7 thoughts on “Roman Workbenches at Woodworking in America

  1. kwhp1507

    Will you be posting any pictures of the benches once they are done? I can’t make it to the show to see them, but would love to see pictures if nothing else.

  2. sduncan

    The attire of the worker in the color photo doesn’t appear to be wearing Roman garb. A Roman would be wearing a tunic, which would look like a long T-shirt. He has one shoulder exposed, so it’s not a tunic. Depending on the actual time period, he might be Greek, but I only say that as I’m not familiar with Ancient Greek garb.
    It would not surprise me if he’s a slave, as they tended to do most of the work.

      1. sduncan

        Pompeii was Italic, Etruscan, Greek, Italic again, and Roman. That means just about anybody could have painted it, I suppose, but regardless of being a Roman bench (is there a difference from Greek/Etruscan/Italic benches?), the worker appears to be Greek.

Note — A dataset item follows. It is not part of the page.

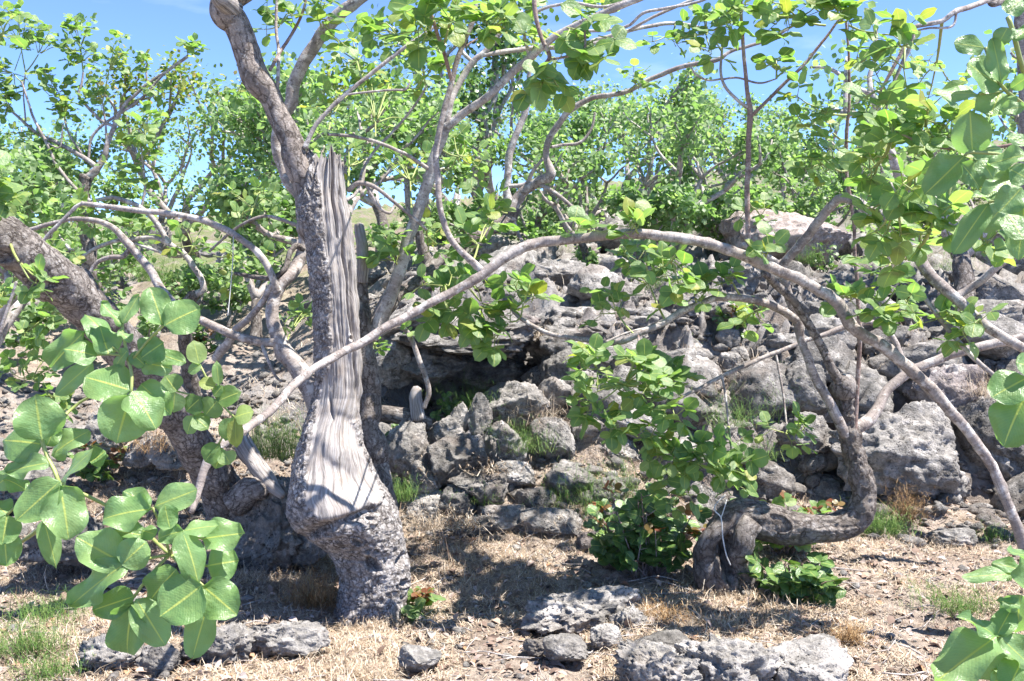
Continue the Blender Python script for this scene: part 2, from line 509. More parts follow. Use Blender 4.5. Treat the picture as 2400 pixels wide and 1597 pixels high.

        As another interesting tidbit, a bronze age (~1000 +- 200 BC) box was excavated from the mud in Britain. It looks like a mud encrusted box, but originally rectangular. No good pics of it, yet, but the lid/bottom looks like it’s set in a groove. No bronze woodworking tools were found there, unfortunately, to tell how they made it.

  3. DaveS2

    The attire worn while working on them seems different too, ranging from toga-esque to cherubic draping. I’m looking forward to seeing that demonstrated too.